Otelde mahsur kalan aydın ve sanatçılar ise dönemin Sivas Valisi, Emniyet Müdürü ve birçok yetkilisine ulaşarak önlem alınmasını istedi. Dönemin Başbakanı, İçişleri Bakanı, Başbakan Yardımcısı ve parti liderleri de arandı. Yetkililerin “Korkmayın her türlü önlem alındı” sözlerinin aksine saldırı giderek daha vahşi bir hal aldı. Saldırganlar otelin önündeki araçları ters çevirip aldıkları benzinle Madımak Oteli’nin perdelerini tutuşturdu. Gün karardı. 33 aydın ve sanatçı ile 2 otel görevlisi, ateşe verilmiş otelde katledildi. Valilik tarafından Sivas’ta 2 günlük sokağa çıkma yasağı ilan edildi.
BİTMEYEN KATLİAM DAVASI
Katliamın ardından 190 kişi gözaltına alındı, bunlardan 124’ü tutuklandı. Sivas katliamı davası, “güvenlik” gerekçesiyle Ankara 1 No’lu Devlet Güvenlik Mahkemesi’ne alındı. 1 Ekim 1993 tarihinde davanın ilk duruşması görülürken, ilk karar yaklaşık 1 yıl sonra 26 Aralık 1994’te verildi. 22 sanık, 15’er yıl, 3 sanık 10’ar yıl, 54 sanık 3’er yıl, 6 sanık 2’şer yıl hapis cezasına çarptırıldı, 37 sanık hakkında da beraat kararı verildi. Mahkeme Aziz Nesin’in bastığı kitabı “ağır tahrik unsuru” sayarak, ceza indirimi yaptı. Yargıtay yerel mahkemenin kararını bozdu. Yeniden görülen davada karar 28 Kasım 1997’de verildi. 33 sanığa idam cezası verildi. Karar sanık avukatları tarafından temyiz edildi. Yargıtay 9. Ceza Dairesi verilen hapis cezalarını onaylarken, 33 sanık hakkında verilen idam cezasını “usul noksanlıkları” gerekçesiyle bozdu. İdam cezaları dışında 9 sanık 7 yıl 6’şar ay, 4 sanık 20’şer yıl, 1 sanık 15 yıl, 1 sanık da 5 yıl hapis cezası aldı. Yargıtay 9. Dairesi’nin aldığı karar ile Şubat 1999 tarihinde usul eksikliklerinin giderilmesi için başlayan yargılama sonucunda 16 Haziran 2000’de üçüncü kez idam kararı verildi. 2002 yılında idam cezası yürürlükten kaldırılınca, 33 idam hükümlüsünün cezaları müebbet hapis cezalarına dönüştürüldü.

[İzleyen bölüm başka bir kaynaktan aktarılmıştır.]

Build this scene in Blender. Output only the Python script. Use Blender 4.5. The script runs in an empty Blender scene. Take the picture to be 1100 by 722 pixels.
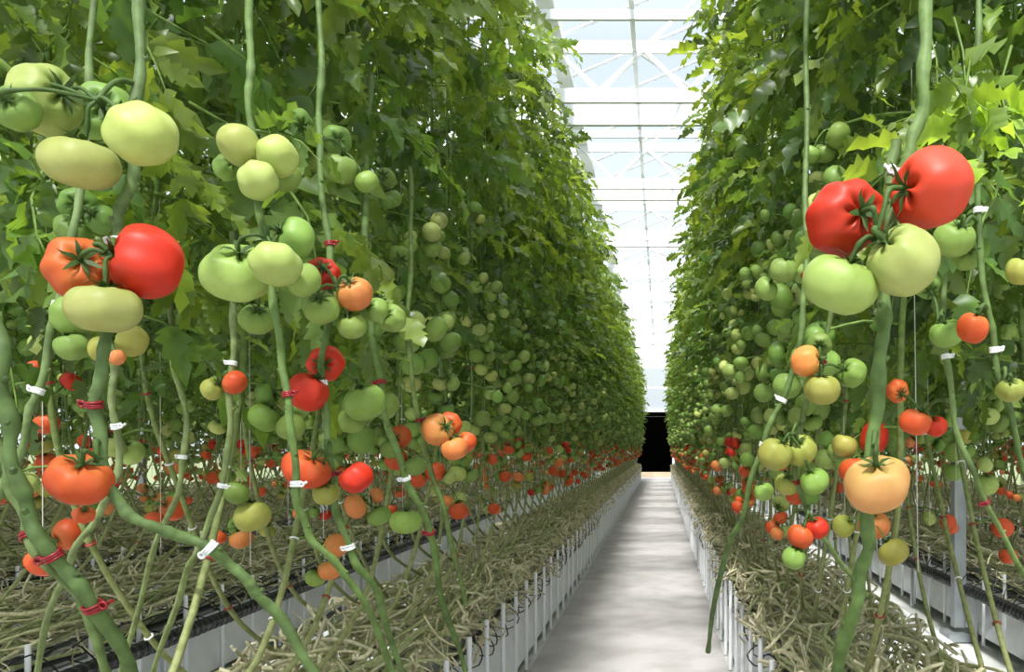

ERDOĞAN ‘HAYIRLI OLSUN’ DEDİ
Sivas katliamı davası 13 Mart 2012’de zamanaşımından düşürüldü. Dönemin Başbakanı Recep Tayyip Erdoğan, davanın zaman aşımından düşmesiyle ilgili “Milletimiz için, ülkemiz için hayırlı olsun” dedi. Bu yıl ise katliamın sanıklarından ağırlaştırılmış ömür boyu (müebbet) hapis hükümlüsü Ahmet Turan Kılıç (86) Erdoğan’ın özel izni ile tahliye edildi.